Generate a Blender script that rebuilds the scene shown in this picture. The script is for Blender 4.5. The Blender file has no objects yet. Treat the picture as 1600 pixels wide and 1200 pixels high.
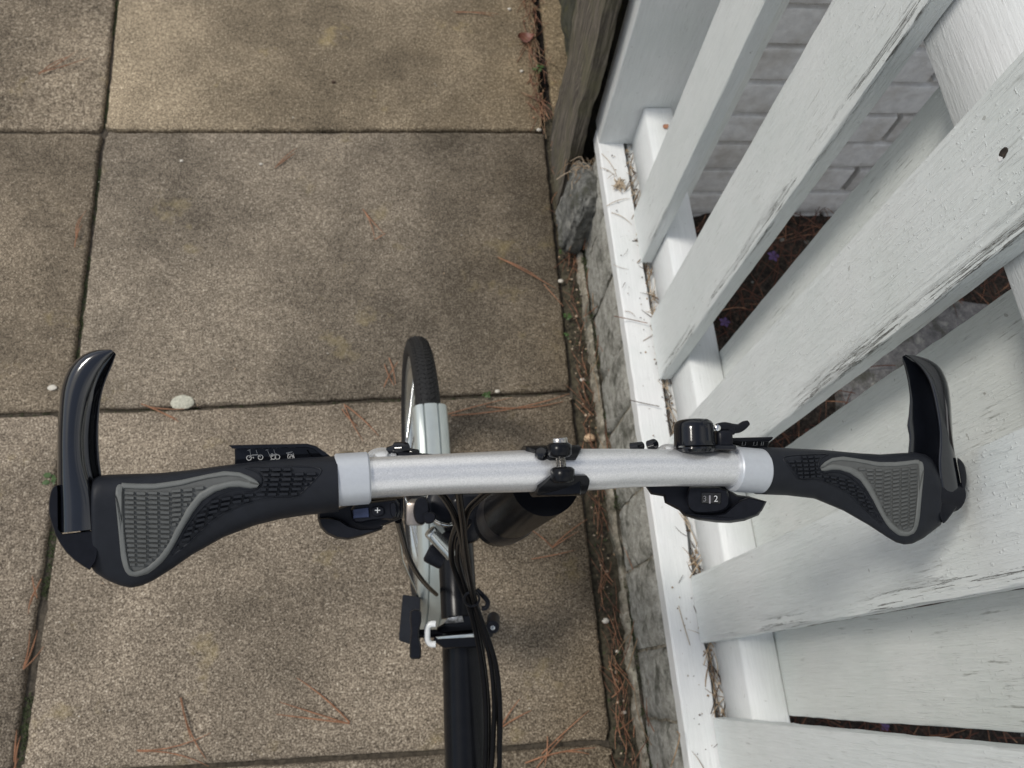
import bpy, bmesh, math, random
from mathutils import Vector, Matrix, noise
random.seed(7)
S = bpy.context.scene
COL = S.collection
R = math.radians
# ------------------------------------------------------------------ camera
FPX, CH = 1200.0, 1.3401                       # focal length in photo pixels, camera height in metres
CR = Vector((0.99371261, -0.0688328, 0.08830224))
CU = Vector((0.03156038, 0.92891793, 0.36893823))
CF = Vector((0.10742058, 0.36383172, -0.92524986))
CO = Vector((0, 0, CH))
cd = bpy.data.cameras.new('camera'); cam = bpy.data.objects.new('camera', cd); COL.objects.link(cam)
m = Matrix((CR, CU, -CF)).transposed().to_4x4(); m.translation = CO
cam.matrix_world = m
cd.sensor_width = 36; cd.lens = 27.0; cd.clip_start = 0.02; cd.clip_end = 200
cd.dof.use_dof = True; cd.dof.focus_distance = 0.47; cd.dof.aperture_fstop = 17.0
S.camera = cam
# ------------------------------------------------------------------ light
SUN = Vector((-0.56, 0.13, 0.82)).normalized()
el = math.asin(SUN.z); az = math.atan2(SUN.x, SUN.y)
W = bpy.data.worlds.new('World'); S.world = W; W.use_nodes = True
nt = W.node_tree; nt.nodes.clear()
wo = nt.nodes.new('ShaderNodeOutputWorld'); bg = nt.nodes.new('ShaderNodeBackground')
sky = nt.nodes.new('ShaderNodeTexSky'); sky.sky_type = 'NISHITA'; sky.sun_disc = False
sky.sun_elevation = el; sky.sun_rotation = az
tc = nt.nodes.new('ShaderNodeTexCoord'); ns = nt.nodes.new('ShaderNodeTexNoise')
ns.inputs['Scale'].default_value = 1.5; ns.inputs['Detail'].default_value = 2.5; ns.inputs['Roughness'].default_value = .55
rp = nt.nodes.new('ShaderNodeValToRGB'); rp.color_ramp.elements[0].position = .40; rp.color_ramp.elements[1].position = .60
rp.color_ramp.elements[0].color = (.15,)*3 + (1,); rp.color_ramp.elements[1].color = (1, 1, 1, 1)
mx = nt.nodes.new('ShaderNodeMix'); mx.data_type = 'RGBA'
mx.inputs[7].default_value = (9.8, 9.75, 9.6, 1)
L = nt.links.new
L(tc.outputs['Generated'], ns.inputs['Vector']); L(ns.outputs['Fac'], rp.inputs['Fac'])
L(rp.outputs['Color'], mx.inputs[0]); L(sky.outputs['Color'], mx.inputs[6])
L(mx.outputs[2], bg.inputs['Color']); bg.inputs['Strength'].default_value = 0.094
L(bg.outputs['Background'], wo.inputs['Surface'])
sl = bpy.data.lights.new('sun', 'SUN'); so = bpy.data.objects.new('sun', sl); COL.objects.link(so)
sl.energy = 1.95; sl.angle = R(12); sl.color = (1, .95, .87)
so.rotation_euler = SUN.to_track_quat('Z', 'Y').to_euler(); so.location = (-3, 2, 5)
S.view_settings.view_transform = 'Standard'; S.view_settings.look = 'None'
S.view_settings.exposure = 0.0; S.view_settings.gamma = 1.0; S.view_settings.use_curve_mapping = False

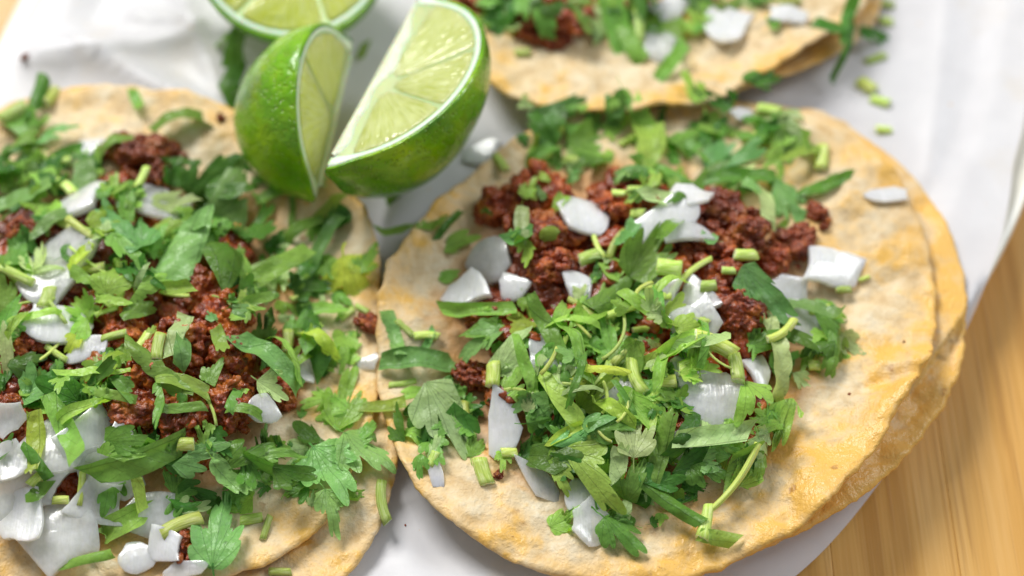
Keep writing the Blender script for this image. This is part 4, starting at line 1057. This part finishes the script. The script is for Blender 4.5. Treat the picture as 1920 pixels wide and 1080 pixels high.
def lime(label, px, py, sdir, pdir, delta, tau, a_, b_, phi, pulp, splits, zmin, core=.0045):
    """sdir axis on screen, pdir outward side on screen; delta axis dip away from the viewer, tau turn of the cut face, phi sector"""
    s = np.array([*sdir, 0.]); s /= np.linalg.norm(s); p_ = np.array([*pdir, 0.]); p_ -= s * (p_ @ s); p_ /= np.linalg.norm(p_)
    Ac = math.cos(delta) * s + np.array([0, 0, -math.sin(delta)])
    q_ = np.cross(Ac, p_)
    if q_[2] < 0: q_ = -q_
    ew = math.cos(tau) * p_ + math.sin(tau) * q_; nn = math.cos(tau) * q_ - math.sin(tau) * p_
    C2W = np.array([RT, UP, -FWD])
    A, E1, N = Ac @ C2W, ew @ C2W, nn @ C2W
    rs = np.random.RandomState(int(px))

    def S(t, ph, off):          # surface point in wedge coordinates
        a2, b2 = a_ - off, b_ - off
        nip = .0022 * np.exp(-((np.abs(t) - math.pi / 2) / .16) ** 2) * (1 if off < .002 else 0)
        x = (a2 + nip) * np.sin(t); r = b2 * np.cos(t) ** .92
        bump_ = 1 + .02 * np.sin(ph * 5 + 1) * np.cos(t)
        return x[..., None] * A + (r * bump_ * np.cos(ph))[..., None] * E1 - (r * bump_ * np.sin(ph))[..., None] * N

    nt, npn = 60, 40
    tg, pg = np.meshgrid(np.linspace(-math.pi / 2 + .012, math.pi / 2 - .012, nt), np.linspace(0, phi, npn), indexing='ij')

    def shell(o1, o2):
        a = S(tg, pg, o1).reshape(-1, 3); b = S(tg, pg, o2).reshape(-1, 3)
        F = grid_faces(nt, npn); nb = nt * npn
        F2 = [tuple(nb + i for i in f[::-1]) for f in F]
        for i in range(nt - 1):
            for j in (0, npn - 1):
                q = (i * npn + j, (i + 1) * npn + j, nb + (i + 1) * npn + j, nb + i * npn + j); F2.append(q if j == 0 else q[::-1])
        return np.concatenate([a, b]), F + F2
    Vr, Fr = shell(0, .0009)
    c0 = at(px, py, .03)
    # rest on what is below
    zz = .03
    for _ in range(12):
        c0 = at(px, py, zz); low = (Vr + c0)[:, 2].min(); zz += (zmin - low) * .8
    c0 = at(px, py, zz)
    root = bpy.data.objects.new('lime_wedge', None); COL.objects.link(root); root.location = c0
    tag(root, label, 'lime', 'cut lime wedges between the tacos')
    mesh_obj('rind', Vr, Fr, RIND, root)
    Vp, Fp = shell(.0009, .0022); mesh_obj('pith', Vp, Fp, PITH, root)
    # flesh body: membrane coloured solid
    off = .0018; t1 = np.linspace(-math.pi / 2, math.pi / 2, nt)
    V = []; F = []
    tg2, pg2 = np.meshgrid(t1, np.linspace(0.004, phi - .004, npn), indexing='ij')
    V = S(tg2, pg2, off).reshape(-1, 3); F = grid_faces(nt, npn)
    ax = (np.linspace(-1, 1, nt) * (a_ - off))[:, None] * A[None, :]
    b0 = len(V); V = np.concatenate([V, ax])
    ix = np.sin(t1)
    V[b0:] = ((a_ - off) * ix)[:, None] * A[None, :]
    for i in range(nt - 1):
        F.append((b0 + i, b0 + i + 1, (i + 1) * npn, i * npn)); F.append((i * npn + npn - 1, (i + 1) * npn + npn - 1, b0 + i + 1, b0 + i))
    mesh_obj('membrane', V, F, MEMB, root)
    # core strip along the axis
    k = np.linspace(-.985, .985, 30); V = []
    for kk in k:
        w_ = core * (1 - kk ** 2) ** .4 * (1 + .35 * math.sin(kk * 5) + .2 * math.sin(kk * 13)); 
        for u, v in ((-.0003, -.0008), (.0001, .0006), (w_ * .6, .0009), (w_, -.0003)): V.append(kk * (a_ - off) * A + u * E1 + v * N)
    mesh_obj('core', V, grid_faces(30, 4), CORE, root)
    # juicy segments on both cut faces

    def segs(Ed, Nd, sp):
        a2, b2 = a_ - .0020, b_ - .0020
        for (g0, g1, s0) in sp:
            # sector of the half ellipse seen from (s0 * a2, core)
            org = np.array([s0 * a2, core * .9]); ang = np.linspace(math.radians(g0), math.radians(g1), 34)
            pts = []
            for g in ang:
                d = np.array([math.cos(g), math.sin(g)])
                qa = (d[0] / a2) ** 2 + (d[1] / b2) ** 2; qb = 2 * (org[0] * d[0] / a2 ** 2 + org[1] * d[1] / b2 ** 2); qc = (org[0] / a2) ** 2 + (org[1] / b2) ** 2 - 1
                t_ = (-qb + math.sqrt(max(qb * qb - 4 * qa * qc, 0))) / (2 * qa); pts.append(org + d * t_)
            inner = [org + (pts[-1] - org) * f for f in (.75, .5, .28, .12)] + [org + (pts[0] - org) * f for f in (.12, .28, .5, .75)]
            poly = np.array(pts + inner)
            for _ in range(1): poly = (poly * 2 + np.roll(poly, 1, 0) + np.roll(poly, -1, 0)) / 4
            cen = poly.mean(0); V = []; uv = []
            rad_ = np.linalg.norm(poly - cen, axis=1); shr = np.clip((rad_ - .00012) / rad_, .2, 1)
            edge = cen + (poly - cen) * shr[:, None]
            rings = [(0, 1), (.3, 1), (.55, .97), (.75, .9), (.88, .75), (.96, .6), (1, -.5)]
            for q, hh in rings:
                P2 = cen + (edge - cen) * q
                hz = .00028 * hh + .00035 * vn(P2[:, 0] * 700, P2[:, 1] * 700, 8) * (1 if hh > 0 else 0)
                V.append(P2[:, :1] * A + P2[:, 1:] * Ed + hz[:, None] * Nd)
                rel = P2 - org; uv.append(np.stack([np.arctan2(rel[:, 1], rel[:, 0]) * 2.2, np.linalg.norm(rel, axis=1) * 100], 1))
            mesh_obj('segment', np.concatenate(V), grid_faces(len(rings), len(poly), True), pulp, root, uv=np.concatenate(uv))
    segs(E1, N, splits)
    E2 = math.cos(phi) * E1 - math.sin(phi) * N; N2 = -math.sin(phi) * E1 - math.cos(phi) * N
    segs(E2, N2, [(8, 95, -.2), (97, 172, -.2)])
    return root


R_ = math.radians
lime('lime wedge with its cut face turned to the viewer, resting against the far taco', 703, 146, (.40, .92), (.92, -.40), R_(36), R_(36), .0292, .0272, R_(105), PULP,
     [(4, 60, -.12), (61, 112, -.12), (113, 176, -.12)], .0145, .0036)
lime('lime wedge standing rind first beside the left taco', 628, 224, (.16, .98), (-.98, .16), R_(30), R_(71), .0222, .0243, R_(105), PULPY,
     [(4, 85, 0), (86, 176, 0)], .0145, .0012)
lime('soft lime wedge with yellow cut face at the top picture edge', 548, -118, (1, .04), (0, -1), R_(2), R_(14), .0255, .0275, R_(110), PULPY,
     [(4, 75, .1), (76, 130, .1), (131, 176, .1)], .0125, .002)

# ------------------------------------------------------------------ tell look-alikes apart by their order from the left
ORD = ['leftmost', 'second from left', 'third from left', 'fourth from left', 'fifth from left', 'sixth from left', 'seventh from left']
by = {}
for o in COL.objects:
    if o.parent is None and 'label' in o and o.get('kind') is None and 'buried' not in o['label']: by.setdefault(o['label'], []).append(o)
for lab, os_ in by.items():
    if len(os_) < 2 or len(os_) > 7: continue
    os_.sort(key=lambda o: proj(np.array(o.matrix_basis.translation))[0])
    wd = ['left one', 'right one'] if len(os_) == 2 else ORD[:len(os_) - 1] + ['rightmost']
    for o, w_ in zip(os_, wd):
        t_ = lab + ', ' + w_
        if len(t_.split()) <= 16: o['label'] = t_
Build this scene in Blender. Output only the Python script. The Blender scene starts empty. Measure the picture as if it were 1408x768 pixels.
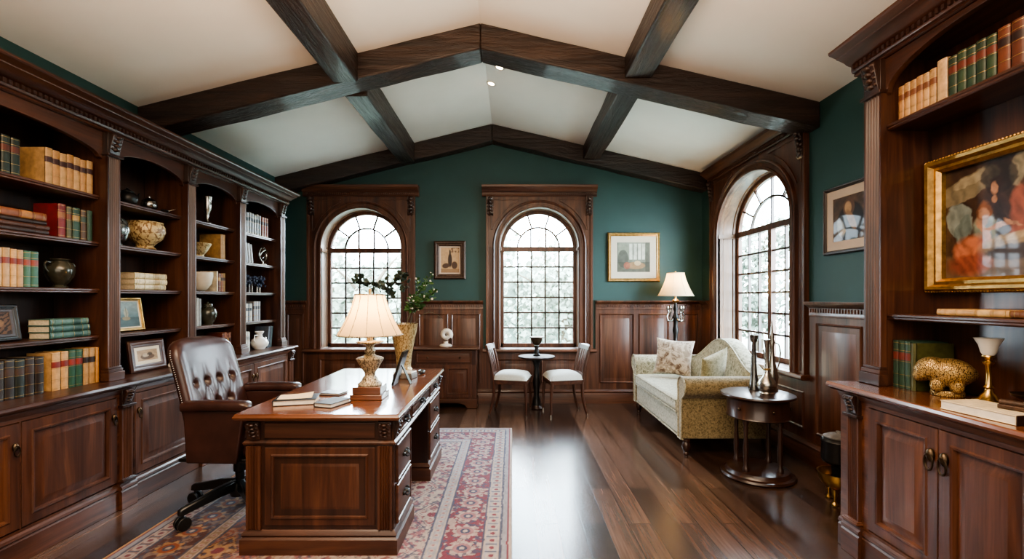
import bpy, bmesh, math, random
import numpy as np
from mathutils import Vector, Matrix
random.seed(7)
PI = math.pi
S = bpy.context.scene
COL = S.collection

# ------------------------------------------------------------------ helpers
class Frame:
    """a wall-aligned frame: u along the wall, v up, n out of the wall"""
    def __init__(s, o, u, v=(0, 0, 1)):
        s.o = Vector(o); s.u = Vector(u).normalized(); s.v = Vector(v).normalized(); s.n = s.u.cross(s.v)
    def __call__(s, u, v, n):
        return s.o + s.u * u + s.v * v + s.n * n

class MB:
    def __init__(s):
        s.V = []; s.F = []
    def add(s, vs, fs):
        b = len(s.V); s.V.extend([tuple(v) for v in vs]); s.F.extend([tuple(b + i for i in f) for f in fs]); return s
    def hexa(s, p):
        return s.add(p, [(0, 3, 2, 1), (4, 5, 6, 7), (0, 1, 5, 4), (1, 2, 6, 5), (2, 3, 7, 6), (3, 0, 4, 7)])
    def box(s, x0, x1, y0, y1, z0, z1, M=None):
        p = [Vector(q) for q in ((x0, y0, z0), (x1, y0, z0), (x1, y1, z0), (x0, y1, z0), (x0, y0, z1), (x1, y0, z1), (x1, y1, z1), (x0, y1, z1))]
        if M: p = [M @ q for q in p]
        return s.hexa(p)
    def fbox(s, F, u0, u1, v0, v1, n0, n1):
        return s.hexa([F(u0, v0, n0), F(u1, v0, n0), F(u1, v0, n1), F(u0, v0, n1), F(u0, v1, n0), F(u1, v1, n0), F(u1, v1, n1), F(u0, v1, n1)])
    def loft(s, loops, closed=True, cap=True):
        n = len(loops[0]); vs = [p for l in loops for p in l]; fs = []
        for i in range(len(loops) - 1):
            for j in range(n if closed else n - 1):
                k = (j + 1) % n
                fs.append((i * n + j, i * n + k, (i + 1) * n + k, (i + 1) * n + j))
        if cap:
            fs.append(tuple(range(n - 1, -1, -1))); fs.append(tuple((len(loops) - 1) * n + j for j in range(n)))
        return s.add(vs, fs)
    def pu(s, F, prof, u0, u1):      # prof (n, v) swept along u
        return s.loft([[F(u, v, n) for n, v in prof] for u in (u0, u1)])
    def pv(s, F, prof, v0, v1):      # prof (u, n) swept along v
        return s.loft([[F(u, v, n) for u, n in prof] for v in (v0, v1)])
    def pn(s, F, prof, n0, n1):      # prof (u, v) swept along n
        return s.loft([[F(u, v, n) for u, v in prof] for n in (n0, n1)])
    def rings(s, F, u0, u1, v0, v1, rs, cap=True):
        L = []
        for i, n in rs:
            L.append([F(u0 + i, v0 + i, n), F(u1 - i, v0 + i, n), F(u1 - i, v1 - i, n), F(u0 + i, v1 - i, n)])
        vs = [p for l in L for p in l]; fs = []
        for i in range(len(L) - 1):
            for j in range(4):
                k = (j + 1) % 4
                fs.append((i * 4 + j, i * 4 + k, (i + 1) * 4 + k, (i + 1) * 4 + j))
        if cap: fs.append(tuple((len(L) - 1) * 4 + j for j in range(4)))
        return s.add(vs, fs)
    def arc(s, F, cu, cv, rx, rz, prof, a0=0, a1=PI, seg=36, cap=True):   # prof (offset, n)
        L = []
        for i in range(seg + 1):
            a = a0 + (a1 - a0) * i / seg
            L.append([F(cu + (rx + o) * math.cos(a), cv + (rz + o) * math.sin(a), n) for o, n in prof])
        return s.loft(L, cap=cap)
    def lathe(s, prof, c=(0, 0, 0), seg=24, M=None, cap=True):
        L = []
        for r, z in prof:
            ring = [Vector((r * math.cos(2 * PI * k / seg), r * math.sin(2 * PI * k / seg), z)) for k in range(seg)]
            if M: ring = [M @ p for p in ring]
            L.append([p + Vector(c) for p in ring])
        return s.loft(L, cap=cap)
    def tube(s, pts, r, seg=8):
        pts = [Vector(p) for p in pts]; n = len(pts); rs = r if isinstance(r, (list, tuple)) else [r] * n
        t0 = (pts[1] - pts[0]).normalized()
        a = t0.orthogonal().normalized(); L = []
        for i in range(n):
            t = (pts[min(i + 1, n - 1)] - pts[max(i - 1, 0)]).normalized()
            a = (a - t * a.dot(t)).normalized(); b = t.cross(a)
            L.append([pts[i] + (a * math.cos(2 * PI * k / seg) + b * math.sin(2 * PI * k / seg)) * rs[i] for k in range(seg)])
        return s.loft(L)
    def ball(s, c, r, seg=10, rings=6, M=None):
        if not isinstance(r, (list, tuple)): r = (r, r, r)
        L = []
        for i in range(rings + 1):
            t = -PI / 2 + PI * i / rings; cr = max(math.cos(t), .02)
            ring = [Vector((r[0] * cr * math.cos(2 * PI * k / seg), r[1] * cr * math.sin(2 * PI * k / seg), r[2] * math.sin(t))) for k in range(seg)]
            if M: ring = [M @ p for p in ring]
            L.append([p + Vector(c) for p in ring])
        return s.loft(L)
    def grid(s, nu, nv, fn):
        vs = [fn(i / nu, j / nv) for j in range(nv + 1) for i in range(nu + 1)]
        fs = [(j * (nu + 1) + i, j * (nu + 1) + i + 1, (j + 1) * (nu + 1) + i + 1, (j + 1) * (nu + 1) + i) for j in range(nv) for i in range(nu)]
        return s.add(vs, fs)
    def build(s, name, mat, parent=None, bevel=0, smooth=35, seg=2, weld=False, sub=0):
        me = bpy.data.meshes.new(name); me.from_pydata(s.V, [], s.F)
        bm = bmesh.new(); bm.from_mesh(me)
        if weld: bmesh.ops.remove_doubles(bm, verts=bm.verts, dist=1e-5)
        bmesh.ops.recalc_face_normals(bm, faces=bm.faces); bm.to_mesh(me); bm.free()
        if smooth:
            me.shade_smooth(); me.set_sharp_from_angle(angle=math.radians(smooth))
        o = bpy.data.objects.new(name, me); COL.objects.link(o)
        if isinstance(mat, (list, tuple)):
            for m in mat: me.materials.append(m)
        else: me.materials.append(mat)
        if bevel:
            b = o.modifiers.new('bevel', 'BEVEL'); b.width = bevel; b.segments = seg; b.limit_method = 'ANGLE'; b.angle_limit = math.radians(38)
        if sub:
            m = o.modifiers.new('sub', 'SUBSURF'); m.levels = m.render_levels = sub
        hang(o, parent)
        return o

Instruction
Reproduce, starting at the line containing "Build this scene" and stopping after the line containing "return s.o +", each of those lines exactly and no others; leave pictures out.

Task result
Build this scene in Blender. Output only the Python script. The Blender scene starts empty. Measure the picture as if it were 1408x768 pixels.
import bpy, bmesh, math, random
import numpy as np
from mathutils import Vector, Matrix
random.seed(7)
PI = math.pi
S = bpy.context.scene
COL = S.collection

# ------------------------------------------------------------------ helpers
class Frame:
    """a wall-aligned frame: u along the wall, v up, n out of the wall"""
    def __init__(s, o, u, v=(0, 0, 1)):
        s.o = Vector(o); s.u = Vector(u).normalized(); s.v = Vector(v).normalized(); s.n = s.u.cross(s.v)
    def __call__(s, u, v, n):
        return s.o + s.u * u + s.v * v + s.n * n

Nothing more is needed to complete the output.